Included among the REB employees Hall spoke with was REB General Manager Derrick Moore.
Moore said he explained to Hall that 20X ‘multiplier’ was not a surcharge like ones assessed by some utilities on large industrial or business accounts.
Instead, it was based on the limitations of the meter used to determine kilowatt hours used.
Moore told the FFP that the registering capacity of some meters only represents a fraction of the actual load used by the customer, unlike single-phase meters commonly used for residential accounts.
On instrument-rated meters like the one at Cedars Church, the registered usage must be multiplied by the multiplier for that particular meter, 20/1 on the church meter, he explained.
With this particular meter, it only records a fraction of the actual electricity passing through the service, specifically 1/20th of total usage, according to information provided by REB.
So the difference between the current reading and the previous reading is multiplied by 20 to determine actual usage.
Hall said he was given the option of having a single-phase meter installed, but at the church’s expense. Hall said another REB employee said the meter on the Lawrence Street building is already a single-phase meter, so some confusion joined his frustration.
Converting to a household-type meter would require the church to incur the cost of installing a single-phase meter, Hall said he was told.
The pastor’s next question was whether all churches served by the Russellville Electric Board are also paying the 20X multiplier.
“I spoke with representatives of two different churches who said they are just paying for actual hours of usage, so why would it be different for some churches?,” Hall said. “We just want Cedars Church to be charged the same as other local churches that don’t have a multiplier.
“I’m not trying to get out of paying our power bill. I just want to pay for what we use and not what a multiplier shows. Derrick said he couldn’t do that because if he did it for one he’d have to do it for everyone,” Hall added.
TVA gives Local Power Companies who purchase its electricity broad discretion to set their own policies and procedures, with the primary rule that policies, regardless of what they are, must be applied consistently to all similarly-based customers.
Russellville Electric Board has four categories, or classes, of commercial accounts, based on the account’s electricity usage.

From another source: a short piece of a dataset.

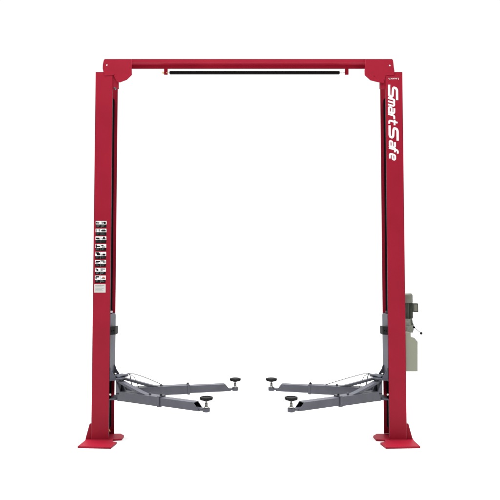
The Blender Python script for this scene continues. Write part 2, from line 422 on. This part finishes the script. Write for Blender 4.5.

Those accounts are categorized as Small Commercial (GSA-1), Large Commercial (GSA-2), Large Commercial (GSA-3) and Large Manufacturing (TDMSA).

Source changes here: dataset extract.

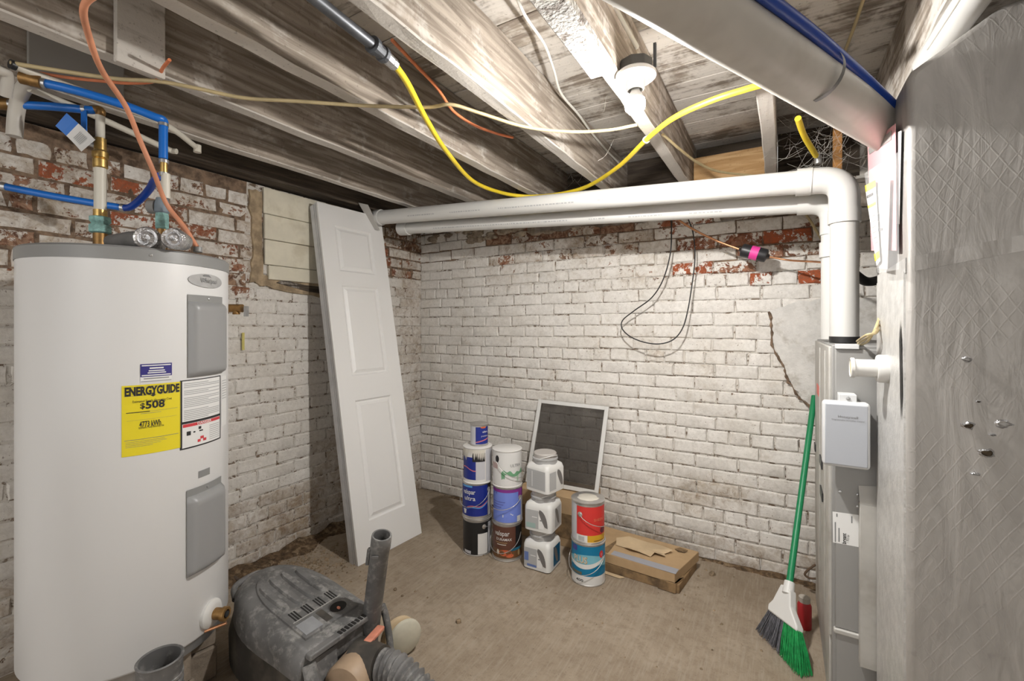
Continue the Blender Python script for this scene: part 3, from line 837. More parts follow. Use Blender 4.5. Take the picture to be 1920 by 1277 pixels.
def riser(px): return P(px, 300, TP)
r1 = riser(188); r2 = riser(304)
def zat(py, t=TP): return CAM.z + (HY - py) / FPX * t
cold = thing('cold_water_riser', 'white and brass pipe rising from the heater with a blue lever valve', 'pipe', (r1.x, r1.y, WT))
def seg(root, name, p, z0, z1, r, m, n=16): return MB().lathe([(r, z0), (r, z1)], n, (p.x, p.y, 0)).build(name, m, root, smooth=40)
seg(cold, 'nipple', r1, WT + 0.004, zat(438), 0.019, M['oldbrass'])
MB().lathe([(0.022, zat(438)), (0.030, zat(436)), (0.030, zat(424)), (0.023, zat(420)), (0.029, zat(416)), (0.029, zat(408)), (0.02, zat(406))], 8, (r1.x, r1.y, 0)).build('union_nut', M['verdigris'], cold, smooth=20)
seg(cold, 'brass_adapter', r1, zat(406), zat(394), 0.0185, M['brass'])
seg(cold, 'white_pipe', r1, zat(394), zat(316), 0.0165, M['cpvc'])
MB().lathe([(0.0165, zat(316)), (0.02, zat(314)), (0.02, zat(300)), (0.017, zat(298)), (0.022, zat(296)), (0.022, zat(286)), (0.0165, zat(282)), (0.0165, zat(260))], 18, (r1.x, r1.y, 0)).build('valve_body', M['brass'], cold, smooth=25)
seg(cold, 'upper_pipe', r1, zat(260), zat(216), 0.0125, M['cpvc'])
MB().tube(cr([Vector((r1.x, r1.y, zat(217))), Vector((r1.x, r1.y, zat(207))), Vector((r1.x, r1.y, zat(205))) - RT * 0.03], 5), 0.013, 12).build('elbow', M['oldbrass'], cold, smooth=50)
hv = Vector((r1.x, r1.y, 0)) - RT * 0.035 - FW * 0.02
lever = MB().box(-0.009, 0.009, -0.002, 0.002, 0, 1)
lv = MB().obox(Vector((hv.x, hv.y, (zat(268) + zat(212)) / 2)), RT * 0.010, FW * 0.002, UP * (zat(212) - zat(268)) / 2).build('valve_lever', M['pexblue'], cold, bevel=0.002)
MB().tube([Vector((r1.x, r1.y, zat(276))), Vector((hv.x, hv.y, zat(268))) - RT * 0.01], 0.009, 10).build('valve_stem', M['steel'], cold, smooth=40)
# tag tied to the lever
ta = P(104, 236, 1.43); tb = P(125, 212, 1.43); tcv = P(178, 262, 1.44); td = P(152, 284, 1.44)
tagroot = thing('valve_tag', 'white paper tag with a blue end hanging from the valve', 'tag', td)
def lerp4(u, v): return (ta.lerp(tb, v)).lerp(td.lerp(tcv, v), u) + FW * (0.006 * math.sin(u * 3))
g = MB(); g.grid(lambda u, v: lerp4(0.36 + u * 0.64, v), 6, 2); tp = g.build('paper', M['whitepaper'], tagroot, solid=0.0008)
g = MB(); g.grid(lambda u, v: lerp4(u * 0.36, v), 3, 2); g.build('blue_end', M['pexblue'], tagroot, solid=0.0008)
pr = MB()
for i in range(6):
    pr.grid(lambda u, v: lerp4(0.55 + 0.05 * i + 0.025 * v * 0.6, 0.2 + 0.55 * u) - FW * 0.0025, 2, 1)
pr.build('tag_print', M['softink'], tagroot)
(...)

The criteria for each account is available on the website www.russellvilleutilities.com, by clicking the ‘Electric Board’ option.
Almost two months after receiving the eye-popping December invoice, Hall still has more questions than answers about how Cedars Church is being billed, whether it’s consistent with billing policies for other churches, what can be done with the church meter to eliminate the multiplier and, finally, whether that has to be done at the church’s own expense.
Cedars Church received a $1,431 utility bill for February 2026, though, so these issues are not going away any time soon, nor is the financial strain the church faces in order to pay these significantly higher bills.